The music video has a long and disputed history. Italian-American singer Tony Bennett claims to have created the first music video. Others say Elvis Presley was the first. The Beatles certainly made ready use of the medium.

Early music video clips were aired on variety programs or music shows. In the 1960s, the syndicated TV show, American Bandstand (which usually focused on live music performances), was the first program to play them commercially (albeit sporadically).

In Australia in the 1970s, Countdown (on ABC) and Sounds (on Channel Seven) were the first to regularly air music videos as part of their broadcast, contributing to the development of the music program. At the same time, in the U.K., the BBC program Top of the Pops prompted the development of the music video as an art form.

These early forays aside, the modern commercial history of the music video in the U.S. has a precise start date and time: 12:01 a.m., August 1, 1981. In its early days, MTV channel exclusively aired music videos, presented by “Video Jockeys.” However, today in the U.S., MTV only plays three hours of music videos a day (mostly in the early morning).

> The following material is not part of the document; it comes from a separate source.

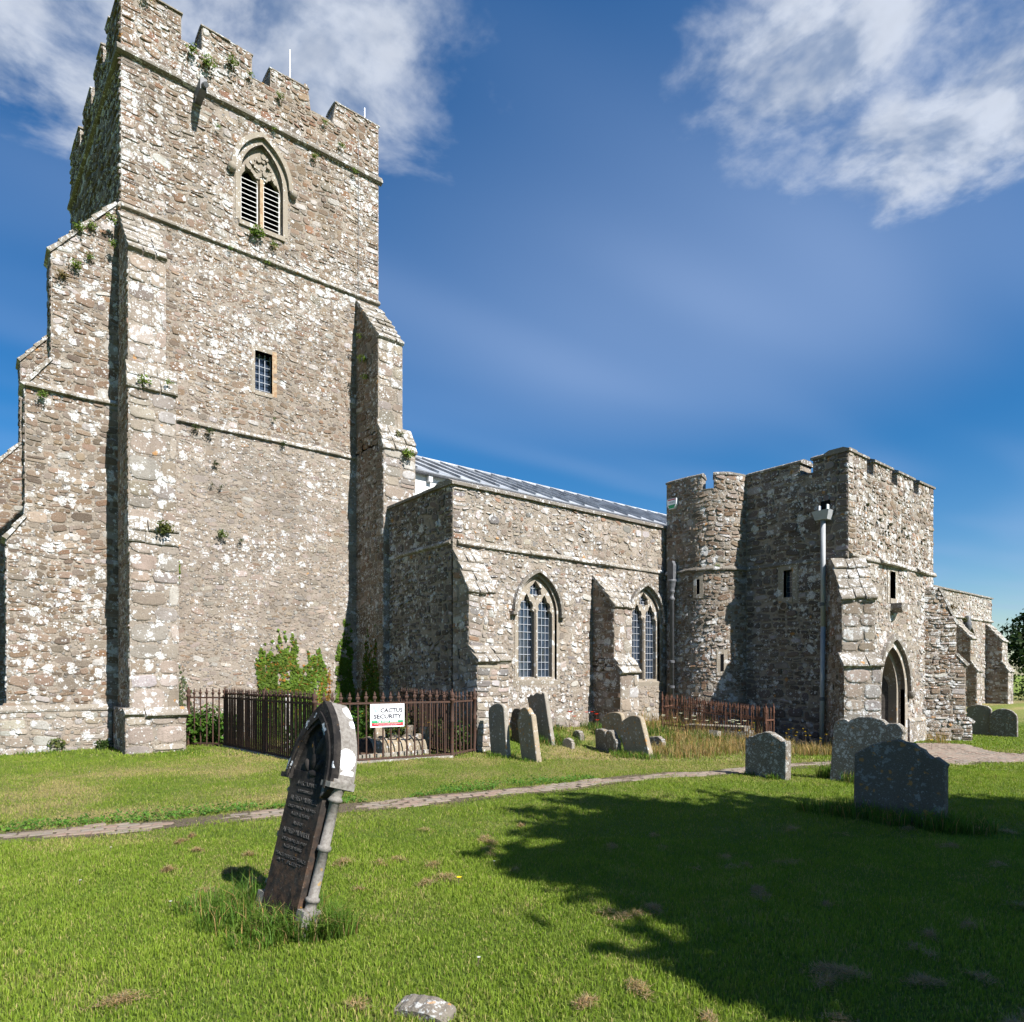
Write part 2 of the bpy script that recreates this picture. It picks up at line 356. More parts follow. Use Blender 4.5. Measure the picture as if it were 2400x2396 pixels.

Currently, the business model of music videos relies mostly on the Web, as most music videos are purchased for a few dollars on iTunes. Vevo, a joint venture between Universal Music Group and Sony Music Entertainment, uploads on YouTube music videos produced by two of the world’s “Big Three” record labels, cashing in on the advertising revenue linked to them. According to Vevo’s data, 44.4 billion music videos were streamed globally between July of 2012 and June of 2013, with 10.4 billion of those views in the U.S. alone.

Vevo also has an advertiser-backed 24-hour music video Web channel. Warner Music, on the other hand, remains vehemently opposed to licensing music to online streaming services.

Users overwhelmingly prefer to watch music videos online. According to research firm TNS, a quarter of Internet users worldwide now watch video daily. However, examining costs of broadcasting music videos on television, it’s surprising they aren’t a more popular way of filling airtime. For broadcasters airing music videos, the cost is only about seven to eight percent of advertising revenue paid in licensing fees to the artist. Streaming services, on the other hand, pay upwards of 50 percent of advertising revenue in licensing fees.

So nowadays, which television programs or networks are still able to monetize music videos? In the U.S., VH1 (MTV’s sister channel, which initially broadcast music videos aimed at an older audience), still plays music during relatively accessible morning timeslots. However, organized under the same division of Viacom that manages MTV, the channel’s primetime programming has become primarily dedicated to reality shows. MTV’s other sister channel, CMT, once dedicated to country music, is also mostly centered on reality programming.

For viewers who want to watch actual music videos, sister channels of former music video channels seem to be the place to look. CMT Pure Country is the best place to find country music videos (previously VH1 country, the channel switched to the CMT brand after Viacom and CBS split). VH1 Soul plays Motown, soul and funk from a variety of decades in various programming blocks showcasing different kinds of artists. Closer to headquarters, MTV Jams plays urban contemporary and hip-hop music on an eight-hour programming wheel, while MTV Hits plays contemporary hits. The MTV Networks division of Viacom manages all of these channels.

Also under Viacom, BET has a programming hour called “106 and Park” (named after the original filming location in Harlem, New York City before moving to Midtown West), showcasing music videos of urban contemporary, hip-hop and rap artists.

Viacom continues to be the dominant force in music video programming. In the U.S., non-Viacom owned channels include STC, focused on movie soundtrack music videos. Then there’s Revolt, which devotes a significant amount of broadcast time to music videos. Established as a joint venture between Sean “Diddy” Combs and Comcast, the channel was created in response to the pressure from U.S. TV authority FCC that Comcast to carry more minority-owned networks following the cable giant’s acquisition of NBCUniversal.

MYX TV, a wholly owned subsidiary of a Filipino network doing business under the same name, also devotes a significant amount of time to music videos, mostly coming from Asia and showcasing Asian artists.

Additionally, Music Choice Play, owned by Canadian company Stingray Digital, airs a large number of music videos, often on other TV networks it owns. The Music Choice brand is also used by Stingray for several European channels.

Largest amongst these players is probably Fuse, recently purchased by SiTV Media from the MSG Co., which not only broadcasts music videos during primetime access, but also retains a vaguely music-oriented program lineup.